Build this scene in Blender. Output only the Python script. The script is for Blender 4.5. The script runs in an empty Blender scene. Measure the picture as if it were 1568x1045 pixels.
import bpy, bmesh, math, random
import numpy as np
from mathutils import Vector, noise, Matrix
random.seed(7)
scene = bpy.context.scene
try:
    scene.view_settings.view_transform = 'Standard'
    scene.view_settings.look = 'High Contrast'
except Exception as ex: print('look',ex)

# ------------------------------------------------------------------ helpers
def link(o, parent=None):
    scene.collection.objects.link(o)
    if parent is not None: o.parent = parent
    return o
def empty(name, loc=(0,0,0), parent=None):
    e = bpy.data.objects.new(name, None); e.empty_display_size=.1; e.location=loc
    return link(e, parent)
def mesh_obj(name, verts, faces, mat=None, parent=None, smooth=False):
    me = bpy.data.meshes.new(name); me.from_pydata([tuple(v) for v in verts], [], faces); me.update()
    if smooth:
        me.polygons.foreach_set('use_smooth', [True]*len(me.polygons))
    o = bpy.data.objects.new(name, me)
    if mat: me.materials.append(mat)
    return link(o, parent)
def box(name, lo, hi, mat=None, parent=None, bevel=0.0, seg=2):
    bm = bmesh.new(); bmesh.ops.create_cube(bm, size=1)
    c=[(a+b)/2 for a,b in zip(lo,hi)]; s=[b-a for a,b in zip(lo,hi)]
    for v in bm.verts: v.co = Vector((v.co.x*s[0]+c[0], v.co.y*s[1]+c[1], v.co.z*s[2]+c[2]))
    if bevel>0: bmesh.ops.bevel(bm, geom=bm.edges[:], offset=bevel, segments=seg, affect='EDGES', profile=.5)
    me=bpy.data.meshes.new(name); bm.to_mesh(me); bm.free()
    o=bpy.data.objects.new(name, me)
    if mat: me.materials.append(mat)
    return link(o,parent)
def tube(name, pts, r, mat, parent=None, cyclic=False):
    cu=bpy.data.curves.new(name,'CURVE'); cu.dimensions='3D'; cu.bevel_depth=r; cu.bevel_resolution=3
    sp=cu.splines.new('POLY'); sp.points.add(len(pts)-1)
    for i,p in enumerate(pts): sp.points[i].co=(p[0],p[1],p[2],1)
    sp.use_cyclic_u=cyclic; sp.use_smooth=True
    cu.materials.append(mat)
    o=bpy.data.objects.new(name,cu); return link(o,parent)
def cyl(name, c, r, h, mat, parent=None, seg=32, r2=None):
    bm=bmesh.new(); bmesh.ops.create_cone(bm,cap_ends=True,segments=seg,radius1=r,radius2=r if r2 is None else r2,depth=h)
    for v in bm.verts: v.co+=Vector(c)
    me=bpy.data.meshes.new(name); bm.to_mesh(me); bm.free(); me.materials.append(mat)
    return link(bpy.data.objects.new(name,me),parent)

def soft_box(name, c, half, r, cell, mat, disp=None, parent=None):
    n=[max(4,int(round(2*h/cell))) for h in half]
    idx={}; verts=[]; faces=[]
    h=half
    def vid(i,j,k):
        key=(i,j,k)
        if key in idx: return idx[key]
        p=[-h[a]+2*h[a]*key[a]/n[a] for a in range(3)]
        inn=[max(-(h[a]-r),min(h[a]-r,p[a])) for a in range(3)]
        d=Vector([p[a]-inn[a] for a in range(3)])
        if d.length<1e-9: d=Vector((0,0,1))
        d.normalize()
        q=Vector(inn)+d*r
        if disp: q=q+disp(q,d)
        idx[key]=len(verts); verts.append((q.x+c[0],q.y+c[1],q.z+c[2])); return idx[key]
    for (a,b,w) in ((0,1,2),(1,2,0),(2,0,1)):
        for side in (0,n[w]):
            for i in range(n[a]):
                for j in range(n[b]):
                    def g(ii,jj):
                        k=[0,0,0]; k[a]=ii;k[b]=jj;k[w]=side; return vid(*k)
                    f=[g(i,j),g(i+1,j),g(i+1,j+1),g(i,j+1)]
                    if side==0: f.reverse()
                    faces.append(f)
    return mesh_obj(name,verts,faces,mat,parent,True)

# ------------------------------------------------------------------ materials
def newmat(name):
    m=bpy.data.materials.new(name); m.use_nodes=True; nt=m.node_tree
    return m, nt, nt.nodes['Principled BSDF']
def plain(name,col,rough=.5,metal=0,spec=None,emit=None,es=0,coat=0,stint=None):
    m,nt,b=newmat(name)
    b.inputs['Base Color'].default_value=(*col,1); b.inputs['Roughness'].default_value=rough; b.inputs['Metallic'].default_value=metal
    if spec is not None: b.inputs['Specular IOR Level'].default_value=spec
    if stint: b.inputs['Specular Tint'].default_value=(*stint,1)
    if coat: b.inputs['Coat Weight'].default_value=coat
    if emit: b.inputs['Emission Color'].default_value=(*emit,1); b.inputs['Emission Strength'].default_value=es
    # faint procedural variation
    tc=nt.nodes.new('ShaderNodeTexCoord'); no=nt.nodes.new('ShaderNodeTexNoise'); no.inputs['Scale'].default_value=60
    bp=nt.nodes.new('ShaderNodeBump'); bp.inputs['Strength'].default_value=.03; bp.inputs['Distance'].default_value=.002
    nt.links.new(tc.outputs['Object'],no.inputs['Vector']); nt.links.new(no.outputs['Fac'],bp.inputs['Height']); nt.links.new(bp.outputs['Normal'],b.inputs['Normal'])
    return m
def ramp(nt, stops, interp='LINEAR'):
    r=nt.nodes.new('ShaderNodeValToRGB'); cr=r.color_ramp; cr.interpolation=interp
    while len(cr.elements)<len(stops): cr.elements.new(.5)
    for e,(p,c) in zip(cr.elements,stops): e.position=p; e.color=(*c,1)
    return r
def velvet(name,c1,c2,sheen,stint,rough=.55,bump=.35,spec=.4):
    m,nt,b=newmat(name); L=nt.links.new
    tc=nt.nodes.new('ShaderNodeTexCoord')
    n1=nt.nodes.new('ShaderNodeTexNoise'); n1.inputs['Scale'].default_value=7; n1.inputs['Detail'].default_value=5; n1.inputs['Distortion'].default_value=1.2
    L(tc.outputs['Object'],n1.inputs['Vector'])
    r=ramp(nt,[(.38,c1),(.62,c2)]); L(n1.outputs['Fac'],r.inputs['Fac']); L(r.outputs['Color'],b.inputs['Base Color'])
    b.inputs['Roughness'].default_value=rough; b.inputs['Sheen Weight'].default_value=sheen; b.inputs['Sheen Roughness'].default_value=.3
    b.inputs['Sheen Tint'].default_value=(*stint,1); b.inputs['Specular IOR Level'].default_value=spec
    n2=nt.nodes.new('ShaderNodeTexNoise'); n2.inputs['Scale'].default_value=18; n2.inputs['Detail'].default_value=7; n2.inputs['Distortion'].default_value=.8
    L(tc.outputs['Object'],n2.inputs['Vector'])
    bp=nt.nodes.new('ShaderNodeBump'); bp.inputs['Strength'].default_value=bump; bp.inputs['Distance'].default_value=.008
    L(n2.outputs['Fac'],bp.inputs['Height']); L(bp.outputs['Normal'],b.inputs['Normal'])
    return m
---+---
* Prompt:
Copy all the lines, exactly.

* Reply:
Build this scene in Blender. Output only the Python script. The script is for Blender 4.5. The script runs in an empty Blender scene. Measure the picture as if it were 1568x1045 pixels.
import bpy, bmesh, math, random
import numpy as np
from mathutils import Vector, noise, Matrix
random.seed(7)
scene = bpy.context.scene
try:
    scene.view_settings.view_transform = 'Standard'
    scene.view_settings.look = 'High Contrast'
except Exception as ex: print('look',ex)

# ------------------------------------------------------------------ helpers
def link(o, parent=None):
    scene.collection.objects.link(o)
    if parent is not None: o.parent = parent
    return o
def empty(name, loc=(0,0,0), parent=None):
    e = bpy.data.objects.new(name, None); e.empty_display_size=.1; e.location=loc
    return link(e, parent)
def mesh_obj(name, verts, faces, mat=None, parent=None, smooth=False):
    me = bpy.data.meshes.new(name); me.from_pydata([tuple(v) for v in verts], [], faces); me.update()
    if smooth:
        me.polygons.foreach_set('use_smooth', [True]*len(me.polygons))
    o = bpy.data.objects.new(name, me)
    if mat: me.materials.append(mat)
    return link(o, parent)
def box(name, lo, hi, mat=None, parent=None, bevel=0.0, seg=2):
    bm = bmesh.new(); bmesh.ops.create_cube(bm, size=1)
    c=[(a+b)/2 for a,b in zip(lo,hi)]; s=[b-a for a,b in zip(lo,hi)]
    for v in bm.verts: v.co = Vector((v.co.x*s[0]+c[0], v.co.y*s[1]+c[1], v.co.z*s[2]+c[2]))
    if bevel>0: bmesh.ops.bevel(bm, geom=bm.edges[:], offset=bevel, segments=seg, affect='EDGES', profile=.5)
    me=bpy.data.meshes.new(name); bm.to_mesh(me); bm.free()
    o=bpy.data.objects.new(name, me)
    if mat: me.materials.append(mat)
    return link(o,parent)
def tube(name, pts, r, mat, parent=None, cyclic=False):
    cu=bpy.data.curves.new(name,'CURVE'); cu.dimensions='3D'; cu.bevel_depth=r; cu.bevel_resolution=3
    sp=cu.splines.new('POLY'); sp.points.add(len(pts)-1)
    for i,p in enumerate(pts): sp.points[i].co=(p[0],p[1],p[2],1)
    sp.use_cyclic_u=cyclic; sp.use_smooth=True
    cu.materials.append(mat)
    o=bpy.data.objects.new(name,cu); return link(o,parent)
def cyl(name, c, r, h, mat, parent=None, seg=32, r2=None):
    bm=bmesh.new(); bmesh.ops.create_cone(bm,cap_ends=True,segments=seg,radius1=r,radius2=r if r2 is None else r2,depth=h)
    for v in bm.verts: v.co+=Vector(c)
    me=bpy.data.meshes.new(name); bm.to_mesh(me); bm.free(); me.materials.append(mat)
    return link(bpy.data.objects.new(name,me),parent)

def soft_box(name, c, half, r, cell, mat, disp=None, parent=None):
    n=[max(4,int(round(2*h/cell))) for h in half]
    idx={}; verts=[]; faces=[]
    h=half
    def vid(i,j,k):
        key=(i,j,k)
        if key in idx: return idx[key]
        p=[-h[a]+2*h[a]*key[a]/n[a] for a in range(3)]
        inn=[max(-(h[a]-r),min(h[a]-r,p[a])) for a in range(3)]
        d=Vector([p[a]-inn[a] for a in range(3)])
        if d.length<1e-9: d=Vector((0,0,1))
        d.normalize()
        q=Vector(inn)+d*r
        if disp: q=q+disp(q,d)
        idx[key]=len(verts); verts.append((q.x+c[0],q.y+c[1],q.z+c[2])); return idx[key]
    for (a,b,w) in ((0,1,2),(1,2,0),(2,0,1)):
        for side in (0,n[w]):
            for i in range(n[a]):
                for j in range(n[b]):
                    def g(ii,jj):
                        k=[0,0,0]; k[a]=ii;k[b]=jj;k[w]=side; return vid(*k)
                    f=[g(i,j),g(i+1,j),g(i+1,j+1),g(i,j+1)]
                    if side==0: f.reverse()
                    faces.append(f)
    return mesh_obj(name,verts,faces,mat,parent,True)

# ------------------------------------------------------------------ materials
def newmat(name):
    m=bpy.data.materials.new(name); m.use_nodes=True; nt=m.node_tree
    return m, nt, nt.nodes['Principled BSDF']
def plain(name,col,rough=.5,metal=0,spec=None,emit=None,es=0,coat=0,stint=None):
    m,nt,b=newmat(name)
    b.inputs['Base Color'].default_value=(*col,1); b.inputs['Roughness'].default_value=rough; b.inputs['Metallic'].default_value=metal
    if spec is not None: b.inputs['Specular IOR Level'].default_value=spec
    if stint: b.inputs['Specular Tint'].default_value=(*stint,1)
    if coat: b.inputs['Coat Weight'].default_value=coat
    if emit: b.inputs['Emission Color'].default_value=(*emit,1); b.inputs['Emission Strength'].default_value=es
    # faint procedural variation
    tc=nt.nodes.new('ShaderNodeTexCoord'); no=nt.nodes.new('ShaderNodeTexNoise'); no.inputs['Scale'].default_value=60
    bp=nt.nodes.new('ShaderNodeBump'); bp.inputs['Strength'].default_value=.03; bp.inputs['Distance'].default_value=.002
    nt.links.new(tc.outputs['Object'],no.inputs['Vector']); nt.links.new(no.outputs['Fac'],bp.inputs['Height']); nt.links.new(bp.outputs['Normal'],b.inputs['Normal'])
    return m
def ramp(nt, stops, interp='LINEAR'):
    r=nt.nodes.new('ShaderNodeValToRGB'); cr=r.color_ramp; cr.interpolation=interp
    while len(cr.elements)<len(stops): cr.elements.new(.5)
    for e,(p,c) in zip(cr.elements,stops): e.position=p; e.color=(*c,1)
    return r
def velvet(name,c1,c2,sheen,stint,rough=.55,bump=.35,spec=.4):
    m,nt,b=newmat(name); L=nt.links.new
    tc=nt.nodes.new('ShaderNodeTexCoord')
    n1=nt.nodes.new('ShaderNodeTexNoise'); n1.inputs['Scale'].default_value=7; n1.inputs['Detail'].default_value=5; n1.inputs['Distortion'].default_value=1.2
    L(tc.outputs['Object'],n1.inputs['Vector'])
    r=ramp(nt,[(.38,c1),(.62,c2)]); L(n1.outputs['Fac'],r.inputs['Fac']); L(r.outputs['Color'],b.inputs['Base Color'])
    b.inputs['Roughness'].default_value=rough; b.inputs['Sheen Weight'].default_value=sheen; b.inputs['Sheen Roughness'].default_value=.3
    b.inputs['Sheen Tint'].default_value=(*stint,1); b.inputs['Specular IOR Level'].default_value=spec
    n2=nt.nodes.new('ShaderNodeTexNoise'); n2.inputs['Scale'].default_value=18; n2.inputs['Detail'].default_value=7; n2.inputs['Distortion'].default_value=.8
    L(tc.outputs['Object'],n2.inputs['Vector'])
    bp=nt.nodes.new('ShaderNodeBump'); bp.inputs['Strength'].default_value=bump; bp.inputs['Distance'].default_value=.008
    L(n2.outputs['Fac'],bp.inputs['Height']); L(bp.outputs['Normal'],b.inputs['Normal'])
    return m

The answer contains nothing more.